Karen Benjamin
Ph.D., University of Wisconsin-Madison
Karen Benjamin is the Lester Brune and Joan Brune Endowed Chair of History at Elmhurst University. She graduated with a Ph.D. in History from the University of Wisconsin–Madison in 2007. Her wide-ranging courses include Colonial America, Revolutionary America, Industrial-Age America, Twentieth-Century U.S., Environmental History, U.S. West, U.S. South, U.S. Women’s History, and The Formation of the Chicago Ghetto. She received the President’s Award for Excellence in Teaching in 2021.
Her forthcoming book, Good Parents, Better Homes, and Great Schools: Selling Segregation before the New Deal, will be available from the University of North Carolina Press in July 2025. The book examines how white residential developers, planning consultants, and their allies in government strategically replaced block-level segregation with segregation at the neighborhood level in New South cities such as Atlanta, Baltimore, Birmingham, Houston, Raleigh, and Winston-Salem. Going beyond the more well-known Homeowners Loan Corporation (HOLC) maps of the 1930s, the book traces segregation tactics back to the late nineteenth century, when this public-private partnership laid the groundwork for the nationwide segregation strategies codified by the New Deal. It links the tactics of residential and school segregation to prevailing middle-class ideas about what constituted good parenting, ensuring the longevity of both practices. By shifting the focus to efforts that specifically targeted parents, this book not only adds a new dimension to the history of residential segregation but also helps explain why that legacy has been so difficult to undo.
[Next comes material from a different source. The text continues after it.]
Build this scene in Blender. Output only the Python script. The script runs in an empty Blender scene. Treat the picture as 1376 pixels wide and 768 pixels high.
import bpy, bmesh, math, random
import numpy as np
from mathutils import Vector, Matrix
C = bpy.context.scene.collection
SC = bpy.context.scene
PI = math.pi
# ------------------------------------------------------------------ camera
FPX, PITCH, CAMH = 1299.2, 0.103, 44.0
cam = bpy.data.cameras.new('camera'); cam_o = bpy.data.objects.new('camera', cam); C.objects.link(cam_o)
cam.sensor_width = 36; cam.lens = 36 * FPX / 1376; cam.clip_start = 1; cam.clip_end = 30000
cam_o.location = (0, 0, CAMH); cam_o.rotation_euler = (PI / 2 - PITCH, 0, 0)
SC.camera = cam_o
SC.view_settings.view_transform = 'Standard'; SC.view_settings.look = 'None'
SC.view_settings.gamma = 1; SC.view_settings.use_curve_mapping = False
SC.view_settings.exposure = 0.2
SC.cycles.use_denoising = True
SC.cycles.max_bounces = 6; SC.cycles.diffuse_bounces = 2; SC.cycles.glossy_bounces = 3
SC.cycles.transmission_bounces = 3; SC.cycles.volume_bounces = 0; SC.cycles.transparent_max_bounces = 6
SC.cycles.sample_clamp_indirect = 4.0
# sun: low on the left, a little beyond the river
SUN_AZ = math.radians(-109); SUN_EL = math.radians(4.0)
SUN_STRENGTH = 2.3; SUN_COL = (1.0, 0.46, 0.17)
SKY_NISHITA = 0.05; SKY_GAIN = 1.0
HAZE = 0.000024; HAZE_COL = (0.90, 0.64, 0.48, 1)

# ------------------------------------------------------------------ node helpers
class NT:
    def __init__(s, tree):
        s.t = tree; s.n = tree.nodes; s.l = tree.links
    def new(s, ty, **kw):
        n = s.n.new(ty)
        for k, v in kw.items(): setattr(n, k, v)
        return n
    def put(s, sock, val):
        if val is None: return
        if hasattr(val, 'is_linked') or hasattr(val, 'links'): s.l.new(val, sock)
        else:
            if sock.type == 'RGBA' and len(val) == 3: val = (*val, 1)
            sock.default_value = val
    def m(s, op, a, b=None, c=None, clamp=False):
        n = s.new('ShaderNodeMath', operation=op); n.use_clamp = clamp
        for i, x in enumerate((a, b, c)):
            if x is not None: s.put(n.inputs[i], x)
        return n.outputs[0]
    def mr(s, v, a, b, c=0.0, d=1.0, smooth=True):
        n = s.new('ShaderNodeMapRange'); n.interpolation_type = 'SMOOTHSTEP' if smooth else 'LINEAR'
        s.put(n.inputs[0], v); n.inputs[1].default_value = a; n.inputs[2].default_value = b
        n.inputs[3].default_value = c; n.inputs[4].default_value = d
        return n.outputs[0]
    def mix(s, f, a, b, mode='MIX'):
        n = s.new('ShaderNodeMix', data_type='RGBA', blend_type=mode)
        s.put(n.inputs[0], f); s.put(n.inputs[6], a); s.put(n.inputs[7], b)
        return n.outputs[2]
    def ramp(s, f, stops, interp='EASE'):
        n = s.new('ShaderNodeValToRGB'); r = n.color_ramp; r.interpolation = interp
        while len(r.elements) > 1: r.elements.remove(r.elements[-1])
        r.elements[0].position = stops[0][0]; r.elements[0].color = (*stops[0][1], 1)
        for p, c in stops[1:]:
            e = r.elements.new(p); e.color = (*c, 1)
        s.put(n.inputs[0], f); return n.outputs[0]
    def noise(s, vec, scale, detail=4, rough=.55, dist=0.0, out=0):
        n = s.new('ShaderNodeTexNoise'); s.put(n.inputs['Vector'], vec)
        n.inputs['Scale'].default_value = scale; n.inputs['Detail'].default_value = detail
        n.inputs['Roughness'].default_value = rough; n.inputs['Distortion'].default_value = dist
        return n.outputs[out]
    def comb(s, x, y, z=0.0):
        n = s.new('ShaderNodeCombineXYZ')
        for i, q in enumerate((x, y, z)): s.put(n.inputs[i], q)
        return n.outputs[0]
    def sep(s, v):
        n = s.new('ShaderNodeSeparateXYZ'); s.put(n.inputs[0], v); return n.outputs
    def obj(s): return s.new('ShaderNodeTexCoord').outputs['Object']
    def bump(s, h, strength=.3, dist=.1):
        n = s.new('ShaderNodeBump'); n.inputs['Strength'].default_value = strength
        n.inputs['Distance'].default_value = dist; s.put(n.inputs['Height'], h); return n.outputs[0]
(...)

This project developed from a case study of a 1920s school building program in Raleigh, North Carolina, which continues to influence residential patterns in that city. Benjamin’s article on this topic appeared in a special issue of the Journal of Urban History (Spring 2012) examining the broader connections between schooling and suburbanization in the United States. She received Spencer Foundation Small Research Grants in 2013 and 2017 and a National Academy of Education/Spencer Postdoctoral Fellowship in 2010 to support the initial research for the book.